Nine to Five
You know, I almost entitled this post “9 2 5″ but then realized that ritual suicide would be the only recourse for being so obnoxious.
I’ve accepted a “day job.” Though I’m still technically an independent contractor this current contract resembles everything the nine to five type would be used to. Normal hours, regular payments at certain intervals and a whole corporate bureaucracy to wade through. In short, it is everything I cannot stand about modern jobs. I’ve worked on a more lax contract basis my whole life. It has its ups and its downs, but the up that’s been most important to me is the sense of freedom and the sense of being my own boss. It doesn’t mean I do what I want since, if you don’t please a client you don’t get paid and don’t eat, but still. The dynamic between you and a paying client versus you and a boss are quite different. I’ll adapt though and, really, I’m still a contractor and there’s not a whole lot that can change my attitude. We’ll see how I mesh for the next few weeks.
Frodo should have some fond memories of how I used to operate in an office environment.
It’s lunch right now and unfortunately, no one here seems to know anything about anything. The guy that’s walking me through everything is clearly the most competent as far as understanding the system goes, but he’s out. The CTO–the guy that got me the gig here–is in a meeting and despite telling me we’d fill out some paperwork in this gap right now, he’s simply stayed in the meeting. Ugh. Speaking of which, that resulted in what was easily one of the most corporate experiences of my life.
Me: “So, I need to get my own login credentials so I can start poking around to understand these systems. Who do I talk to?”
CTO: “Oh, there’s a form you need to fill out first.”
Me: “Like, a form as in, paper? What century is this?”
CTO: “I know, I know. Anyway, go back to HR and get the form then bring it to me to we can get it filled out.”
So, I walk back to HR–mind you, it’s on the other side of the office–and inform the lady there that I need this particular form.
Me: “Hey, the CTO just sent me back here. I need a credentials form.”
HR: “A what?”
Me: “A credentials form. That’s what he called it anyway. I guess I need to fill something out so I can get logins to various systems around here.”
HR: “Oh right, that form. I already emailed it to him. Just tell him he’s got it.”
I leave, walk back down to the other side of the office to bug the CTO again.
Me: “Hey, she says you already have the form. It was emailed to you.”
CTO: “Oh yeah. I can’t print it now though so go back and tell her to print one and bring it back to me and we’ll fill it out.”
As one would guess, I walk back there again.
Me: “Hey, he can’t print right now. Can you print one up for me so I can take it back to him?”
HR: “Sure. The CTO is still pretty new here so he’s still not used to all the normal procedures.”
And I get my form, go back to him in the meeting and have been waiting since. (20 minutes or so.) I should be talking to someone about the accounting system, but it seems everyone is out to lunch. I should be reading documentation but… that’s something this place doesn’t believe in. Ugh.

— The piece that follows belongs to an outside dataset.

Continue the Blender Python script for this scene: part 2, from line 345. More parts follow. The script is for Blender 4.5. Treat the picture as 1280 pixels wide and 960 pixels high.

So yes, I’m nine to five for a while. I’m corporate. I’m white collar. I’m going to be watching Office Space and relating painfully.
January 14th, 2009 at 8:22 pm
I don’t know if my favorite anecdote is “please don’t call our customers cocksuckers”, “fix the Internet” or “did his check clear”. Every one of them makes me laugh.
January 14th, 2009 at 11:48 pm
Oh, those were all WAY funnier, but I thought this one was “corporate.” And “did his check clear” is only funny to those who did NOT have to deal with Fast Eddie’s support questions.